IREN, the company that pivoted from Bitcoin mining to AI infrastructure, has closed a $3 billion convertible notes offering — one of the largest financings in the AI infrastructure space. Strong investor demand drove multiple upsizes of the deal, according to the company.
From Bitcoin to AI
IREN started as a Bitcoin mining operation. Over the past couple of years, it shifted focus to building out data centers optimized for artificial intelligence workloads. This week's $3 billion note sale is the clearest signal yet that the market sees IREN as an AI infrastructure player — and that institutional investors are willing to place big bets on that transition.
Demand drove upsizes
The offering wasn't originally $3 billion. IREN upsized it multiple times as demand from buyers outstripped initial targets. The company didn't name the investors, but the willingness to keep adding capacity suggests a deep appetite for AI-related infrastructure debt — especially from firms that see compute capacity as the next scarce resource.
What the money could fund
IREN hasn't detailed exactly where the convertible note proceeds will go. But the company now operates in a capital-intensive slice of the economy: building and running massive data centers for AI training and inference. The $3 billion figure gives it firepower to expand existing sites, secure power contracts, or acquire more hardware. Competitors in the space — from traditional data center REITs to other crypto-miners-turned-AI-shops — have also been raising heavily this year.
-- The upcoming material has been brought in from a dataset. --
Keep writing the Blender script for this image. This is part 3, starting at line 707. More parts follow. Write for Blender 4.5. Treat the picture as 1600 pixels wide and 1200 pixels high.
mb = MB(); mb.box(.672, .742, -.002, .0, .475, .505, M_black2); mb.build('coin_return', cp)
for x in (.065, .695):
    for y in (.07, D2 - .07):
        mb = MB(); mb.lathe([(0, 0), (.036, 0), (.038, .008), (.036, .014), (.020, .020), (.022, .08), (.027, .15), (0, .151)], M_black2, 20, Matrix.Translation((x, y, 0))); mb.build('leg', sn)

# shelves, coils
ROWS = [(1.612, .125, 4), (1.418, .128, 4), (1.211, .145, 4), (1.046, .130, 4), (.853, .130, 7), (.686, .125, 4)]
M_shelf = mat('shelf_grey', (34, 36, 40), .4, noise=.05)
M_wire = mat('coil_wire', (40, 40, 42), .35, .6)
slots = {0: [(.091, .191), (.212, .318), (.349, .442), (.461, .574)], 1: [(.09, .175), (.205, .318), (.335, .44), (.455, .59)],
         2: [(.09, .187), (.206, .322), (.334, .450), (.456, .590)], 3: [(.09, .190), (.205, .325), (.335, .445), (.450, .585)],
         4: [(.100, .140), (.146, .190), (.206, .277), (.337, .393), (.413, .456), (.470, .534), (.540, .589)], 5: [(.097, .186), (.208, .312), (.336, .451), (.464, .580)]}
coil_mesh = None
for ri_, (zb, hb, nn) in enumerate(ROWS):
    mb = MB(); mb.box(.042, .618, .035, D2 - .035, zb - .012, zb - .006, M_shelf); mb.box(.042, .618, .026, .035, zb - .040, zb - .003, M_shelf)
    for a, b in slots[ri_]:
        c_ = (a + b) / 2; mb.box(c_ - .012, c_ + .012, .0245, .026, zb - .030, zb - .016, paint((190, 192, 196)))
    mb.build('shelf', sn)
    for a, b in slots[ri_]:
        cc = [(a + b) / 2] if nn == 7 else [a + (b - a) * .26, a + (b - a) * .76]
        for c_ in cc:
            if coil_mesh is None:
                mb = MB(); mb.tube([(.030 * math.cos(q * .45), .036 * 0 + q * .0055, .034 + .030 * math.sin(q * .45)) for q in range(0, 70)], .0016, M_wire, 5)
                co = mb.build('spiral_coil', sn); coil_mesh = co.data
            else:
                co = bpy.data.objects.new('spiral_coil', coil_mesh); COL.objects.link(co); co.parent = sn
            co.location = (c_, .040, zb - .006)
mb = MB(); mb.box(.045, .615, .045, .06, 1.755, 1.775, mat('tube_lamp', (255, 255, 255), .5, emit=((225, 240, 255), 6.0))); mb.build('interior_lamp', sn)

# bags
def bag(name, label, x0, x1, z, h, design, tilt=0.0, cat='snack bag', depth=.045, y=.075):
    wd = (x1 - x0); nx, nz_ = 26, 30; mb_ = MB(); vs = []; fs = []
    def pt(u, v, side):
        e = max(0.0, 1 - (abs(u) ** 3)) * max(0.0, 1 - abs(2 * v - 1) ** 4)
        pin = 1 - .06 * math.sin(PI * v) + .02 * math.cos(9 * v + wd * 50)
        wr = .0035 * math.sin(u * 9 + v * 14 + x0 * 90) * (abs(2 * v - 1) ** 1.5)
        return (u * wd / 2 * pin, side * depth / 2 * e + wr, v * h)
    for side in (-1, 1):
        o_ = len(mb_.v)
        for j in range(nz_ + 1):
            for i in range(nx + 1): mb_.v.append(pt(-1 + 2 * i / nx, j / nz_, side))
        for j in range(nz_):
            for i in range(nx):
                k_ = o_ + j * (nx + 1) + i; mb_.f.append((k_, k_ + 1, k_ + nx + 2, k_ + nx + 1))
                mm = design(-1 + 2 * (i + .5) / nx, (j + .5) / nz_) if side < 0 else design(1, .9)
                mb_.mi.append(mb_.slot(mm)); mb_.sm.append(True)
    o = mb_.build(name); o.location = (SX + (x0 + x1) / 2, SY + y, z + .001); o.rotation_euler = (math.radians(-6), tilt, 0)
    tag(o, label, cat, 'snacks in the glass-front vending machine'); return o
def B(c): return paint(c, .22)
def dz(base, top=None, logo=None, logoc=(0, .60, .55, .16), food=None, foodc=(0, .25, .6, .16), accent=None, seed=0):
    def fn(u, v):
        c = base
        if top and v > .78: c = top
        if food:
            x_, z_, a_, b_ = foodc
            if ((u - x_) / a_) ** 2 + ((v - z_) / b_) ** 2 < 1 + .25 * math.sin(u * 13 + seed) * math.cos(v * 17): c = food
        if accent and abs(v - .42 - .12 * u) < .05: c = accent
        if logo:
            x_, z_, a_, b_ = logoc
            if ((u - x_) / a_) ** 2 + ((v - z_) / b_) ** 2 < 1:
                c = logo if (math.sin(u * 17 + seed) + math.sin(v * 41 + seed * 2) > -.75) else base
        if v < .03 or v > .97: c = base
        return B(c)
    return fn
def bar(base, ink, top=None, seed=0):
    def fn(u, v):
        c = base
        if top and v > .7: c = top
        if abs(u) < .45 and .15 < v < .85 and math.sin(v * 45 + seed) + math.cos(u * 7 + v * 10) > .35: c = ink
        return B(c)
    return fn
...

A benchmark for the sector
The size of IREN's deal stands out even by 2026 standards. AI infrastructure financing has grown rapidly, but a single $3 billion convertible note is rare. It shows that lenders and bond buyers are comfortable with the risk profile of companies that operate at the intersection of energy, computing, and crypto heritage — as long as the end customer is AI.
IREN's next move will be watched closely. The company has a large chunk of capital to deploy in a market where construction lead times for data centers can stretch 18 months or more. How fast it can turn that money into revenue-generating compute capacity will determine whether the market's confidence was justified.